■ Requirement:
The listing below should be written out exactly; please include all of it.

--- start of Given data ---

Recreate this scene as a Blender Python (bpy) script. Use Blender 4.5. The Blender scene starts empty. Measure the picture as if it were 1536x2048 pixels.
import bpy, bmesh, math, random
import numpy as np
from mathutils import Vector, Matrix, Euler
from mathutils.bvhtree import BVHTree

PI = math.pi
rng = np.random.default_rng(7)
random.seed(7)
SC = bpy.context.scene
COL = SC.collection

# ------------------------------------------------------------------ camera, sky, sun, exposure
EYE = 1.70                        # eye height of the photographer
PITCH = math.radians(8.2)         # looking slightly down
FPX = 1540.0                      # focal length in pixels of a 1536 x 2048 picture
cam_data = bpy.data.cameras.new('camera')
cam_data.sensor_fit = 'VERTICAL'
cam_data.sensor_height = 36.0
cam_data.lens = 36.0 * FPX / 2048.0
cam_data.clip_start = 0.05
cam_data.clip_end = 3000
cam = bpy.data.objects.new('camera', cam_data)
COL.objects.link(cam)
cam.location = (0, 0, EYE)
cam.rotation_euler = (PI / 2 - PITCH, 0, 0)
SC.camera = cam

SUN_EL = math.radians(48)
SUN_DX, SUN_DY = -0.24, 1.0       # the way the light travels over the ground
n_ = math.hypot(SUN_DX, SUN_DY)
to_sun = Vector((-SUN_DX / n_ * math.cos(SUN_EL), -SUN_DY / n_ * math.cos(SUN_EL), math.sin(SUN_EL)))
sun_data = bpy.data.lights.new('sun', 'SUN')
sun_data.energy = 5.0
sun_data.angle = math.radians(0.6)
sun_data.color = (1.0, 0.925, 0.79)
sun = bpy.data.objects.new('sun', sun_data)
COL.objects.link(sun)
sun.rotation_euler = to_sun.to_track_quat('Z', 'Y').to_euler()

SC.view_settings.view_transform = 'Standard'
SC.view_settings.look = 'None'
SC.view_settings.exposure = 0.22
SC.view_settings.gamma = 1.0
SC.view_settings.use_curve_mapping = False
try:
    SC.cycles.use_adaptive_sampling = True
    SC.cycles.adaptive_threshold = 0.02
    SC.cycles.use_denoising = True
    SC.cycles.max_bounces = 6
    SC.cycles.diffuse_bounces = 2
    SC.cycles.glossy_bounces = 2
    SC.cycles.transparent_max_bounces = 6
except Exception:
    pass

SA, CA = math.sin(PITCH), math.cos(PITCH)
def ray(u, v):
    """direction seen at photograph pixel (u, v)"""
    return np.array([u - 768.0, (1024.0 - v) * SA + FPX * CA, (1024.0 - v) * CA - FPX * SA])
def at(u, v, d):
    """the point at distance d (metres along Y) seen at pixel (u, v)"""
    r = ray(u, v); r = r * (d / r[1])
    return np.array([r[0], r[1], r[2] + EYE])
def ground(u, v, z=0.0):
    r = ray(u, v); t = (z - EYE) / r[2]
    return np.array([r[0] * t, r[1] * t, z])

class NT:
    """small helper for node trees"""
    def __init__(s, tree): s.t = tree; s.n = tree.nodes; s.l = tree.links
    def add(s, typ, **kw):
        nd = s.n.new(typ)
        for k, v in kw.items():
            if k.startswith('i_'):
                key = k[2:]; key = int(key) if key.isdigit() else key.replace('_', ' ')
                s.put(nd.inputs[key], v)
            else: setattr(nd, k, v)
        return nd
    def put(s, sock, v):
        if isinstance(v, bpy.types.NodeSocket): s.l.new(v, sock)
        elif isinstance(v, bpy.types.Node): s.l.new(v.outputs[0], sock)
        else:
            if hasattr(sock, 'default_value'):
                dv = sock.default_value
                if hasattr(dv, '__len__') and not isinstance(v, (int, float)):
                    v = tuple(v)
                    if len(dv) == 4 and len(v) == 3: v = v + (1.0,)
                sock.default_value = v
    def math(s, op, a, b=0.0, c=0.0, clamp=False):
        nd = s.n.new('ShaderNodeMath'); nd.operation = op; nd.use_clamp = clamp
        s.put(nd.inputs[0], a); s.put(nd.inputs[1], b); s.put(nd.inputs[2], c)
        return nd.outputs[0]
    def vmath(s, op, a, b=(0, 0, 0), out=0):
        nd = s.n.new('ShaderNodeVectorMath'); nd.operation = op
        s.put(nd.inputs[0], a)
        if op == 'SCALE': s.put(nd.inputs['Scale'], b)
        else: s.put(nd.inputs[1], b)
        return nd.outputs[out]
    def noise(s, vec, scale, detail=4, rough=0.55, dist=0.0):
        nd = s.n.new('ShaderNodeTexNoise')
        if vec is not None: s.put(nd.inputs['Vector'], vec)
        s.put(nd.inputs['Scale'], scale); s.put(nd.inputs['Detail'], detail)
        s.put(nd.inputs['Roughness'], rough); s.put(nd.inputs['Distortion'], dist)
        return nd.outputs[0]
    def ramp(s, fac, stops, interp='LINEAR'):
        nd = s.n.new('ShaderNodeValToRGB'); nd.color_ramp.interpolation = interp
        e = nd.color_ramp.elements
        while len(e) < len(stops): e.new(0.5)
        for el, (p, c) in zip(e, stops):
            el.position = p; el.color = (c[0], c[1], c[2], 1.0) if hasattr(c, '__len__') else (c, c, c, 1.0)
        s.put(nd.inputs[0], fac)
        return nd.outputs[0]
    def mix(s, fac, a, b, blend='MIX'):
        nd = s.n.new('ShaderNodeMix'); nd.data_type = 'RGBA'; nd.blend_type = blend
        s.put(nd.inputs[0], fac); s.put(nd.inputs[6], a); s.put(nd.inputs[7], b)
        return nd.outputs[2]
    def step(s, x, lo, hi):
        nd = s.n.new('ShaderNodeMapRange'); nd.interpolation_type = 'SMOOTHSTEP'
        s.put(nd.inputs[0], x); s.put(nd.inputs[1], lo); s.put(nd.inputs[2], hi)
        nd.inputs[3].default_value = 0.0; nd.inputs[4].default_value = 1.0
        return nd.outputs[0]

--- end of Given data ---

■ Answer below:
Recreate this scene as a Blender Python (bpy) script. Use Blender 4.5. The Blender scene starts empty. Measure the picture as if it were 1536x2048 pixels.
import bpy, bmesh, math, random
import numpy as np
from mathutils import Vector, Matrix, Euler
from mathutils.bvhtree import BVHTree

PI = math.pi
rng = np.random.default_rng(7)
random.seed(7)
SC = bpy.context.scene
COL = SC.collection

# ------------------------------------------------------------------ camera, sky, sun, exposure
EYE = 1.70                        # eye height of the photographer
PITCH = math.radians(8.2)         # looking slightly down
FPX = 1540.0                      # focal length in pixels of a 1536 x 2048 picture
cam_data = bpy.data.cameras.new('camera')
cam_data.sensor_fit = 'VERTICAL'
cam_data.sensor_height = 36.0
cam_data.lens = 36.0 * FPX / 2048.0
cam_data.clip_start = 0.05
cam_data.clip_end = 3000
cam = bpy.data.objects.new('camera', cam_data)
COL.objects.link(cam)
cam.location = (0, 0, EYE)
cam.rotation_euler = (PI / 2 - PITCH, 0, 0)
SC.camera = cam

SUN_EL = math.radians(48)
SUN_DX, SUN_DY = -0.24, 1.0       # the way the light travels over the ground
n_ = math.hypot(SUN_DX, SUN_DY)
to_sun = Vector((-SUN_DX / n_ * math.cos(SUN_EL), -SUN_DY / n_ * math.cos(SUN_EL), math.sin(SUN_EL)))
sun_data = bpy.data.lights.new('sun', 'SUN')
sun_data.energy = 5.0
sun_data.angle = math.radians(0.6)
sun_data.color = (1.0, 0.925, 0.79)
sun = bpy.data.objects.new('sun', sun_data)
COL.objects.link(sun)
sun.rotation_euler = to_sun.to_track_quat('Z', 'Y').to_euler()

SC.view_settings.view_transform = 'Standard'
SC.view_settings.look = 'None'
SC.view_settings.exposure = 0.22
SC.view_settings.gamma = 1.0
SC.view_settings.use_curve_mapping = False
try:
    SC.cycles.use_adaptive_sampling = True
    SC.cycles.adaptive_threshold = 0.02
    SC.cycles.use_denoising = True
    SC.cycles.max_bounces = 6
    SC.cycles.diffuse_bounces = 2
    SC.cycles.glossy_bounces = 2
    SC.cycles.transparent_max_bounces = 6
except Exception:
    pass

SA, CA = math.sin(PITCH), math.cos(PITCH)
def ray(u, v):
    """direction seen at photograph pixel (u, v)"""
    return np.array([u - 768.0, (1024.0 - v) * SA + FPX * CA, (1024.0 - v) * CA - FPX * SA])
def at(u, v, d):
    """the point at distance d (metres along Y) seen at pixel (u, v)"""
    r = ray(u, v); r = r * (d / r[1])
    return np.array([r[0], r[1], r[2] + EYE])
def ground(u, v, z=0.0):
    r = ray(u, v); t = (z - EYE) / r[2]
    return np.array([r[0] * t, r[1] * t, z])

class NT:
    """small helper for node trees"""
    def __init__(s, tree): s.t = tree; s.n = tree.nodes; s.l = tree.links
    def add(s, typ, **kw):
        nd = s.n.new(typ)
        for k, v in kw.items():
            if k.startswith('i_'):
                key = k[2:]; key = int(key) if key.isdigit() else key.replace('_', ' ')
                s.put(nd.inputs[key], v)
            else: setattr(nd, k, v)
        return nd
    def put(s, sock, v):
        if isinstance(v, bpy.types.NodeSocket): s.l.new(v, sock)
        elif isinstance(v, bpy.types.Node): s.l.new(v.outputs[0], sock)
        else:
            if hasattr(sock, 'default_value'):
                dv = sock.default_value
                if hasattr(dv, '__len__') and not isinstance(v, (int, float)):
                    v = tuple(v)
                    if len(dv) == 4 and len(v) == 3: v = v + (1.0,)
                sock.default_value = v
    def math(s, op, a, b=0.0, c=0.0, clamp=False):
        nd = s.n.new('ShaderNodeMath'); nd.operation = op; nd.use_clamp = clamp
        s.put(nd.inputs[0], a); s.put(nd.inputs[1], b); s.put(nd.inputs[2], c)
        return nd.outputs[0]
    def vmath(s, op, a, b=(0, 0, 0), out=0):
        nd = s.n.new('ShaderNodeVectorMath'); nd.operation = op
        s.put(nd.inputs[0], a)
        if op == 'SCALE': s.put(nd.inputs['Scale'], b)
        else: s.put(nd.inputs[1], b)
        return nd.outputs[out]
    def noise(s, vec, scale, detail=4, rough=0.55, dist=0.0):
        nd = s.n.new('ShaderNodeTexNoise')
        if vec is not None: s.put(nd.inputs['Vector'], vec)
        s.put(nd.inputs['Scale'], scale); s.put(nd.inputs['Detail'], detail)
        s.put(nd.inputs['Roughness'], rough); s.put(nd.inputs['Distortion'], dist)
        return nd.outputs[0]
    def ramp(s, fac, stops, interp='LINEAR'):
        nd = s.n.new('ShaderNodeValToRGB'); nd.color_ramp.interpolation = interp
        e = nd.color_ramp.elements
        while len(e) < len(stops): e.new(0.5)
        for el, (p, c) in zip(e, stops):
            el.position = p; el.color = (c[0], c[1], c[2], 1.0) if hasattr(c, '__len__') else (c, c, c, 1.0)
        s.put(nd.inputs[0], fac)
        return nd.outputs[0]
    def mix(s, fac, a, b, blend='MIX'):
        nd = s.n.new('ShaderNodeMix'); nd.data_type = 'RGBA'; nd.blend_type = blend
        s.put(nd.inputs[0], fac); s.put(nd.inputs[6], a); s.put(nd.inputs[7], b)
        return nd.outputs[2]
    def step(s, x, lo, hi):
        nd = s.n.new('ShaderNodeMapRange'); nd.interpolation_type = 'SMOOTHSTEP'
        s.put(nd.inputs[0], x); s.put(nd.inputs[1], lo); s.put(nd.inputs[2], hi)
        nd.inputs[3].default_value = 0.0; nd.inputs[4].default_value = 1.0
        return nd.outputs[0]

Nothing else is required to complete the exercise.